Given records
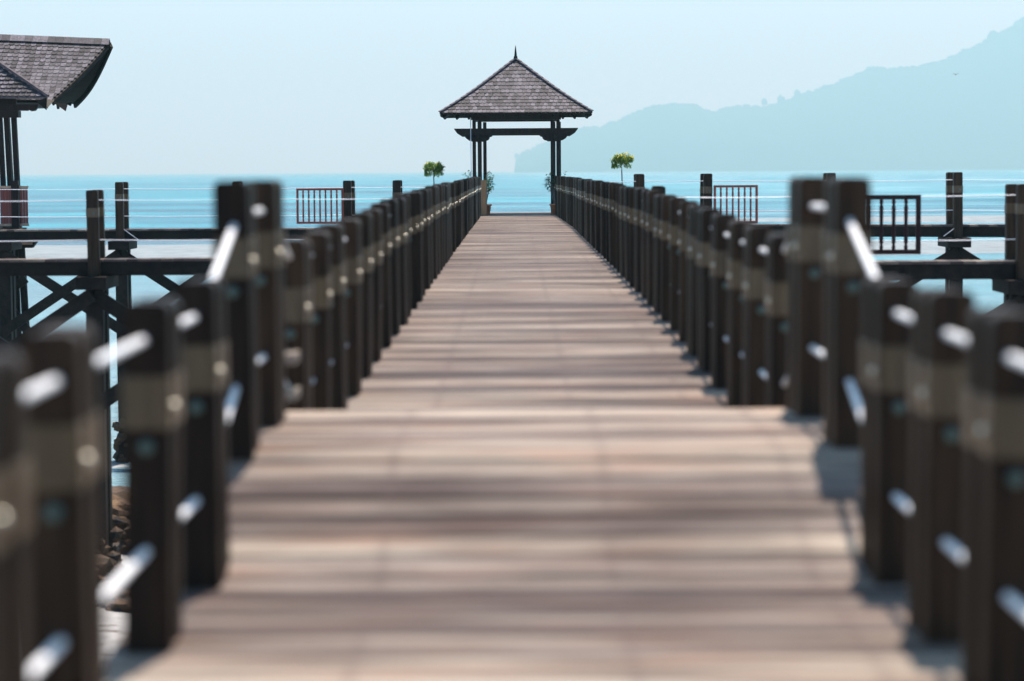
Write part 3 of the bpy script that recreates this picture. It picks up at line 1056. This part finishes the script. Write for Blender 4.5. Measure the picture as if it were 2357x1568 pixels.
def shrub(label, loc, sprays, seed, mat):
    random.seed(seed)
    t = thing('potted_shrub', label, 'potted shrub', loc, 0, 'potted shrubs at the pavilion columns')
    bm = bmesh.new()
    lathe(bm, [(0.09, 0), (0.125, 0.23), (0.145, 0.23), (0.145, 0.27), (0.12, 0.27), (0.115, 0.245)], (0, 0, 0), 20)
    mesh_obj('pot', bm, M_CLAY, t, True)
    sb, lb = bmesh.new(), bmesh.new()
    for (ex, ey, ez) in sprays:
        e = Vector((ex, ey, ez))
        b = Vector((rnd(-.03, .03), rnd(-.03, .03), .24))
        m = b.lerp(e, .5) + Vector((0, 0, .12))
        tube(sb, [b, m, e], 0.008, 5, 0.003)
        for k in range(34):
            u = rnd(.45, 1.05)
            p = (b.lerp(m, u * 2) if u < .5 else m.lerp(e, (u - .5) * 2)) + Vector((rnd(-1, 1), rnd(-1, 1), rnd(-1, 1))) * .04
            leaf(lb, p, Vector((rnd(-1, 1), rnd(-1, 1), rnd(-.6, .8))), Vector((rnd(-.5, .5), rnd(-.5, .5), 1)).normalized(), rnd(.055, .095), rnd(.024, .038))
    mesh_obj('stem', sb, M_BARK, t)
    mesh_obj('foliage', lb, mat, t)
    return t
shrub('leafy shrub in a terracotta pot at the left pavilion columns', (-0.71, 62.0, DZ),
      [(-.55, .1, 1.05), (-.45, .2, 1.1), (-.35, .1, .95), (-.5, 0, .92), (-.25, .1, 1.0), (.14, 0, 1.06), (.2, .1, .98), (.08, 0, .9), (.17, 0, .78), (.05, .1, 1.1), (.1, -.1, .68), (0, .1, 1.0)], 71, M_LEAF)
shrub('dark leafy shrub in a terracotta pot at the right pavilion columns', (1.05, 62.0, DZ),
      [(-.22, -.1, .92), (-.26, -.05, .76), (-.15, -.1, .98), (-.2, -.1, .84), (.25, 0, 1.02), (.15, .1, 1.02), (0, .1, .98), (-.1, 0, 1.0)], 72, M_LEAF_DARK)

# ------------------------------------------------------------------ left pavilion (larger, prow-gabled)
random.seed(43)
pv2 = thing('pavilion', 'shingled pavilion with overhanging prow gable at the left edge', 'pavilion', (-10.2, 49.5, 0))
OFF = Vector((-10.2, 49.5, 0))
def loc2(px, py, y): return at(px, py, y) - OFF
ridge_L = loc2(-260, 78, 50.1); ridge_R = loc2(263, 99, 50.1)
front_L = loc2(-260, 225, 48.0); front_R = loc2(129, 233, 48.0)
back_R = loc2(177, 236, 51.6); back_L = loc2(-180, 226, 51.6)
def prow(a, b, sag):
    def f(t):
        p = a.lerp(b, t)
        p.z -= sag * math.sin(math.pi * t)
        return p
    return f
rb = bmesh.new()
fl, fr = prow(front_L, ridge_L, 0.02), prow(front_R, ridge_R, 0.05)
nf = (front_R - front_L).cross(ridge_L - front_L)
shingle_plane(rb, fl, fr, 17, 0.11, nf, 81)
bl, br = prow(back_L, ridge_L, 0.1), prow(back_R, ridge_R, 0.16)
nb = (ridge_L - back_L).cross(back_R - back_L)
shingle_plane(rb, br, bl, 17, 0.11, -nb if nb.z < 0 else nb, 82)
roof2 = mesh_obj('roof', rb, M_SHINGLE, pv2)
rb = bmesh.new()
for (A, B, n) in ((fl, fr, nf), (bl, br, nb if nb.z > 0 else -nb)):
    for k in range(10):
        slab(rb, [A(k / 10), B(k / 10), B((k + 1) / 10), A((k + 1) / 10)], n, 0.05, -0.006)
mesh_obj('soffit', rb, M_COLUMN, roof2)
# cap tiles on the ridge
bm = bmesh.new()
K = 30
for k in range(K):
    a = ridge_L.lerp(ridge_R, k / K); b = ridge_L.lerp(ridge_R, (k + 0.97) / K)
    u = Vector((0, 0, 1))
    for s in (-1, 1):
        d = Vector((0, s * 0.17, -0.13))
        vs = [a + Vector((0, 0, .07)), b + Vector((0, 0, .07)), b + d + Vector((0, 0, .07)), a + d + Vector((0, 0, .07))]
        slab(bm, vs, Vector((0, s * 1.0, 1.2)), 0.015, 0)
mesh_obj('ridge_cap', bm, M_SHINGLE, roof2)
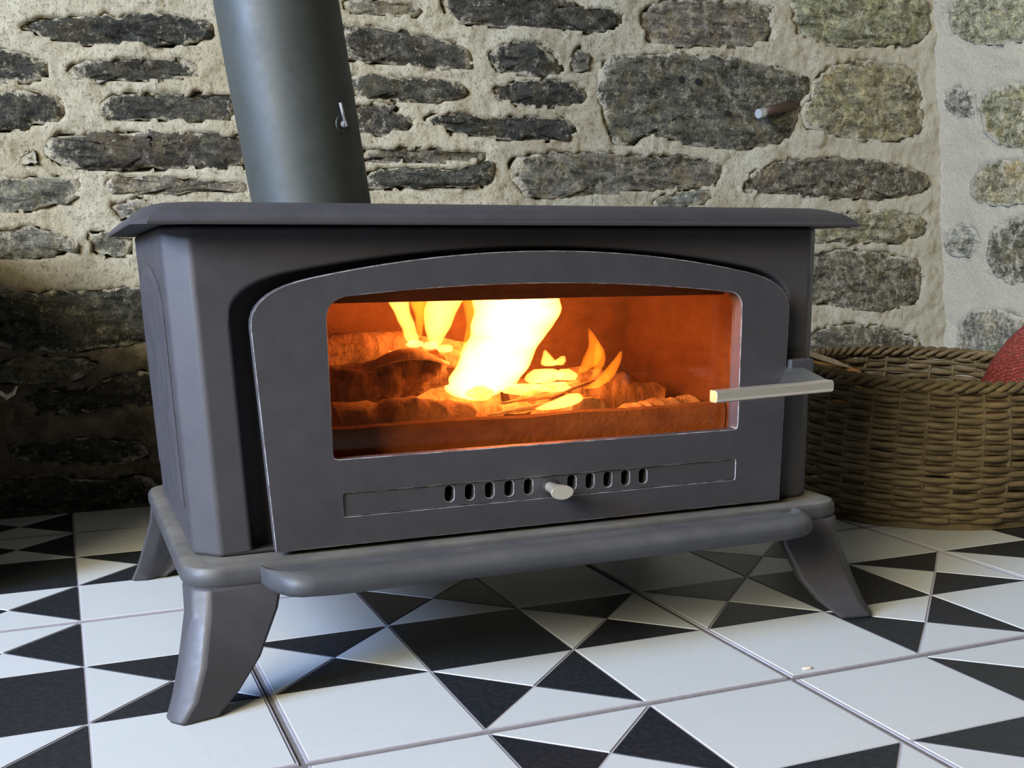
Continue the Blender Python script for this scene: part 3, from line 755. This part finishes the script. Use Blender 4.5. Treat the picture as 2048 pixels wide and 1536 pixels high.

What is asked
Keep the pictures out and write out the records exactly.

Final result
Write part 3 of the bpy script that recreates this picture. It picks up at line 1056. This part finishes the script. Write for Blender 4.5. Measure the picture as if it were 2357x1568 pixels.
def shrub(label, loc, sprays, seed, mat):
    random.seed(seed)
    t = thing('potted_shrub', label, 'potted shrub', loc, 0, 'potted shrubs at the pavilion columns')
    bm = bmesh.new()
    lathe(bm, [(0.09, 0), (0.125, 0.23), (0.145, 0.23), (0.145, 0.27), (0.12, 0.27), (0.115, 0.245)], (0, 0, 0), 20)
    mesh_obj('pot', bm, M_CLAY, t, True)
    sb, lb = bmesh.new(), bmesh.new()
    for (ex, ey, ez) in sprays:
        e = Vector((ex, ey, ez))
        b = Vector((rnd(-.03, .03), rnd(-.03, .03), .24))
        m = b.lerp(e, .5) + Vector((0, 0, .12))
        tube(sb, [b, m, e], 0.008, 5, 0.003)
        for k in range(34):
            u = rnd(.45, 1.05)
            p = (b.lerp(m, u * 2) if u < .5 else m.lerp(e, (u - .5) * 2)) + Vector((rnd(-1, 1), rnd(-1, 1), rnd(-1, 1))) * .04
            leaf(lb, p, Vector((rnd(-1, 1), rnd(-1, 1), rnd(-.6, .8))), Vector((rnd(-.5, .5), rnd(-.5, .5), 1)).normalized(), rnd(.055, .095), rnd(.024, .038))
    mesh_obj('stem', sb, M_BARK, t)
    mesh_obj('foliage', lb, mat, t)
    return t
shrub('leafy shrub in a terracotta pot at the left pavilion columns', (-0.71, 62.0, DZ),
      [(-.55, .1, 1.05), (-.45, .2, 1.1), (-.35, .1, .95), (-.5, 0, .92), (-.25, .1, 1.0), (.14, 0, 1.06), (.2, .1, .98), (.08, 0, .9), (.17, 0, .78), (.05, .1, 1.1), (.1, -.1, .68), (0, .1, 1.0)], 71, M_LEAF)
shrub('dark leafy shrub in a terracotta pot at the right pavilion columns', (1.05, 62.0, DZ),
      [(-.22, -.1, .92), (-.26, -.05, .76), (-.15, -.1, .98), (-.2, -.1, .84), (.25, 0, 1.02), (.15, .1, 1.02), (0, .1, .98), (-.1, 0, 1.0)], 72, M_LEAF_DARK)

# ------------------------------------------------------------------ left pavilion (larger, prow-gabled)
random.seed(43)
pv2 = thing('pavilion', 'shingled pavilion with overhanging prow gable at the left edge', 'pavilion', (-10.2, 49.5, 0))
OFF = Vector((-10.2, 49.5, 0))
def loc2(px, py, y): return at(px, py, y) - OFF
ridge_L = loc2(-260, 78, 50.1); ridge_R = loc2(263, 99, 50.1)
front_L = loc2(-260, 225, 48.0); front_R = loc2(129, 233, 48.0)
back_R = loc2(177, 236, 51.6); back_L = loc2(-180, 226, 51.6)
def prow(a, b, sag):
    def f(t):
        p = a.lerp(b, t)
        p.z -= sag * math.sin(math.pi * t)
        return p
    return f
rb = bmesh.new()
fl, fr = prow(front_L, ridge_L, 0.02), prow(front_R, ridge_R, 0.05)
nf = (front_R - front_L).cross(ridge_L - front_L)
shingle_plane(rb, fl, fr, 17, 0.11, nf, 81)
bl, br = prow(back_L, ridge_L, 0.1), prow(back_R, ridge_R, 0.16)
nb = (ridge_L - back_L).cross(back_R - back_L)
shingle_plane(rb, br, bl, 17, 0.11, -nb if nb.z < 0 else nb, 82)
roof2 = mesh_obj('roof', rb, M_SHINGLE, pv2)
rb = bmesh.new()
for (A, B, n) in ((fl, fr, nf), (bl, br, nb if nb.z > 0 else -nb)):
    for k in range(10):
        slab(rb, [A(k / 10), B(k / 10), B((k + 1) / 10), A((k + 1) / 10)], n, 0.05, -0.006)
mesh_obj('soffit', rb, M_COLUMN, roof2)
# cap tiles on the ridge
bm = bmesh.new()
K = 30
for k in range(K):
    a = ridge_L.lerp(ridge_R, k / K); b = ridge_L.lerp(ridge_R, (k + 0.97) / K)
    u = Vector((0, 0, 1))
    for s in (-1, 1):
        d = Vector((0, s * 0.17, -0.13))
        vs = [a + Vector((0, 0, .07)), b + Vector((0, 0, .07)), b + d + Vector((0, 0, .07)), a + d + Vector((0, 0, .07))]
        slab(bm, vs, Vector((0, s * 1.0, 1.2)), 0.015, 0)
mesh_obj('ridge_cap', bm, M_SHINGLE, roof2)
Continue the Blender Python script for this scene: part 3, from line 755. This part finishes the script. Use Blender 4.5. Treat the picture as 2048 pixels wide and 1536 pixels high.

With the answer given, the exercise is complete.